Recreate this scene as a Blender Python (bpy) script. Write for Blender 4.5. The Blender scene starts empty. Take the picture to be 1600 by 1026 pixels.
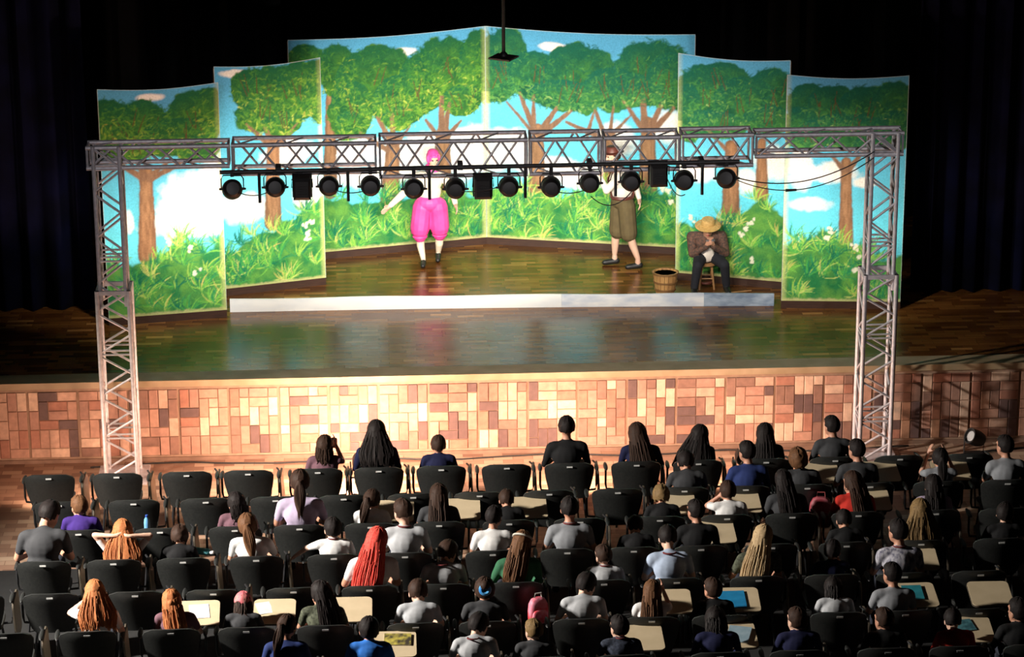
import bpy, math, random
import numpy as np
from mathutils import Vector, Matrix, Euler
random.seed(7); RNG = np.random.default_rng(7)
PI = math.pi
scene = bpy.context.scene
COL = scene.collection

# ------------------------------------------------------------------ camera
cam_d = bpy.data.cameras.new('camera'); cam = bpy.data.objects.new('camera', cam_d); COL.objects.link(cam)
CAM_LOC = Vector((-1.46864712, -32.3604933, 12.3545019))
rt = Vector((0.99869558, -0.05083676, -0.00477204)); up = Vector((0.02053837, 0.31439012, 0.94907167)); fw = Vector((0.04674744, 0.94793168, -0.31502413))
cam.matrix_world = Matrix(((rt.x, up.x, -fw.x, CAM_LOC.x), (rt.y, up.y, -fw.y, CAM_LOC.y), (rt.z, up.z, -fw.z, CAM_LOC.z), (0, 0, 0, 1)))
cam_d.sensor_width = 36.0; cam_d.lens = 4416.07 / 1600 * 36.0; cam_d.clip_end = 200
scene.camera = cam

# ------------------------------------------------------------------ world, exposure, house lights
world = bpy.data.worlds.new('dark_hall'); scene.world = world; world.use_nodes = True
bg = world.node_tree.nodes['Background']; bg.inputs[0].default_value = (0.5, 0.5, 0.6, 1); bg.inputs[1].default_value = 0.003
scene.view_settings.view_transform = 'Standard'; scene.view_settings.look = 'None'
scene.view_settings.exposure = 0.0; scene.view_settings.gamma = 1.0; scene.view_settings.use_curve_mapping = False

def spot(name, loc, target, power, angle, blend, color, radius, parent=None):
    l = bpy.data.lights.new(name, 'SPOT'); l.energy = power; l.spot_size = math.radians(angle); l.spot_blend = blend
    l.color = color; l.shadow_soft_size = radius
    o = bpy.data.objects.new(name, l); COL.objects.link(o)
    d = Vector(target) - Vector(loc)
    o.location = loc; o.rotation_euler = d.to_track_quat('-Z', 'Y').to_euler()
    if parent is not None:
        o.parent = parent; o.location = Vector(loc) - parent.location
    return o
# flood lamp on the left wall of the hall that washes the stage front, and one over the left aisle for the seats
spot('house_flood_stage_front', (-9.5, -3.4, 3.6), (-4.0, -1.6, 0.8), 2000, 36, 1.0, (1.0, 0.86, 0.68), 0.35)
spot('house_flood_seats', (-11.0, -7.0, 5.6), (-2.5, -5.2, 0.9), 15000, 60, 1.0, (1.0, 0.93, 0.84), 0.25)

# front-of-house spots on the gallery rail, aimed over the seats at the truss and the stage
for fx in (-3.3, 0.0, 3.3): spot('front_of_house_spot', (fx * 1.2, -19.0, 9.6), (fx, 0.0, 3.35), 3000, 13.5, 0.8, (1.0, 0.95, 0.98), 0.25)

# ------------------------------------------------------------------ helpers
def link(o, parent=None):
    COL.objects.link(o)
    if parent is not None: o.parent = parent
    return o
def tag(o, label=None, cat=None, group=None, kind=None):
    if label: o['label'] = label
    if cat: o['category'] = cat
    if group: o['group'] = group
    if kind: o['kind'] = kind
    return o
def empty(name, loc=(0, 0, 0), rz=0.0):
    o = bpy.data.objects.new(name, None); o.empty_display_size = 0.1
    o.location = loc; o.rotation_euler = (0, 0, rz); return link(o)
def mesh_obj(name, me, parent=None, loc=(0, 0, 0), rot=(0, 0, 0)):
    o = bpy.data.objects.new(name, me); o.location = loc; o.rotation_euler = rot
    return link(o, parent)
def copy_tree(o, parent=None):
    c = o.copy(); link(c)
    if parent is not None: c.parent = parent
    for ch in o.children: copy_tree(ch, c)
    return c

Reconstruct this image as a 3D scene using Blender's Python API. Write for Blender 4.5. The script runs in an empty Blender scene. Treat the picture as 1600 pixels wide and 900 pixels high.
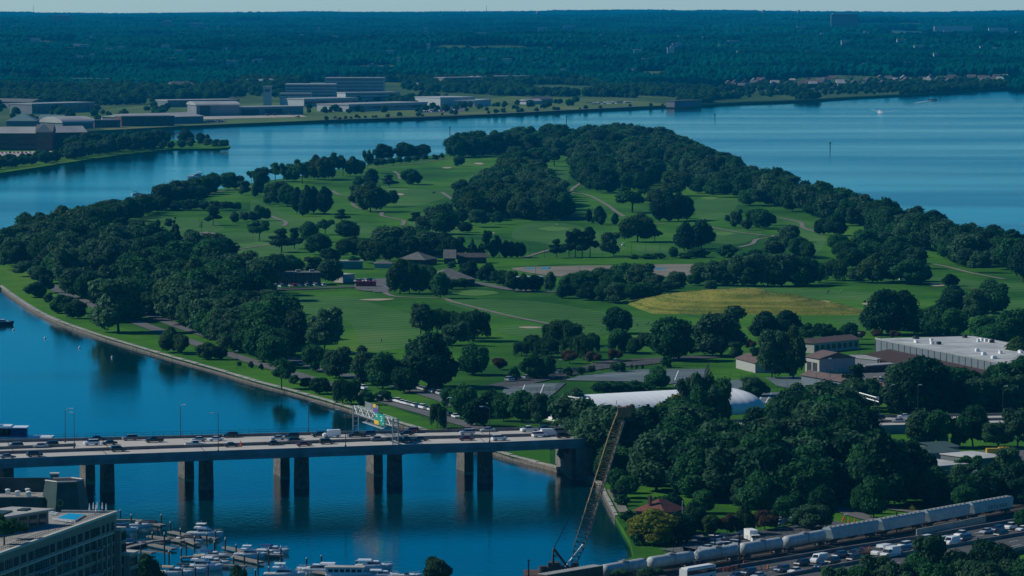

AIM >>
Using the listing above, list every line in which the string "this" occurs.

RESPONSE TO THE TASK >>
Recreate this scene as a Blender Python (bpy) script. Write for Blender 4.5. The Blender scene starts empty. Take the picture to be 1600 by 1026 pixels.
Reconstruct this image as a 3D scene using Blender's Python API. Write for Blender 4.5. The script runs in an empty Blender scene. Treat the picture as 1600 pixels wide and 900 pixels high.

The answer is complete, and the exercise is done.